Maria Hugs - Not Drugs

Don't drown who you are with who you aren't

Tuesday, July 18, 2006

I am convinced I am meant to do great things.

Monday, June 19, 2006

Maybe I'm perfect for you

The summer heat is causing me to listen to crazy summery music. And it is making me question my entire existence.

Monday, June 05, 2006

My goodness how long has it been? I am much more loyal at reading strangers' blogs than actually writing in mine. I remember when I really used to love this thing. Now I just enjoy listening to music on repeat. I lie. I have always loved music on repeat.

Summer is here and I find myself clicking from Graduate School websites to celebrity gossip to oh dear myspace. I bought a new electric toothbrush and entirely too much money on tooth related supplies.

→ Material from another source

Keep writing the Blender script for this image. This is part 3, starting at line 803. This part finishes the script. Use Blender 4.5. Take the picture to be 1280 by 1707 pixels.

I am that exciting!

Tuesday, April 25, 2006

I am completely alone at home. This is a very rare occasion in my home as there are usually 2584 people here, usually at once, all of the time. Quiet mornings listening to Sam Cooke, oh how I love thee.

Monday, April 10, 2006

That I am

I bought an expensive pair of headphones back when I had money. I never really used them because they were not as cool looking as my old headphones. I just by coincidence put them on to listen to a song, and I can't remember ever missing the piano this much.

Saturday, April 08, 2006

Thing to work on #963459

I am terrible at introducing. If I am with someone and run into someone else, I will totally have a conversation with the other person. Never does it cross my mind that, hey before I start talking about how so and so is doing, I should just do a quick introduction. "Oh hey, this and Bob and this is Sam.. nice to meet you." No, no.. I talk and talk and talks and either Bob or Sam will introduce themselves. I think this derives from when I was younger and didn't want to mingle my friends and family. All of my friends knew each other and all of my family knew each other, so I never really mastered the introduction. And now it is something that follows me. Something I must fix.

Saturday, April 01, 2006

And I will always love you

My new appreciation for country music has led me to absolutely despise Whitney Houston's version of I Will Always Love You. I mean, it was never one of my favorite songs, but I would (bass drum thump) scream AND IIIII-IIIIIII-IIIIII WILL ALWAYS LOVE YOU right along with Whitney because it was my American right to do so. Although I was never really familiar with Dolly Parton's version, I felt as though Whitney's version was lacking something, and I blamed the song...Dolly Parton's poetry.. for leaving me feeling somewhat empty and confused. I never really understood the song, really. What the hell is Whitney singing about?

And then I listened to Dolly's version. OHHHHHH. I GET IT NOW.. I TOTALLY GET IT NOW. OH MY GOD I LOVE THIS SONG. I want to hug Dolly... and maybe take Whitney to rehab.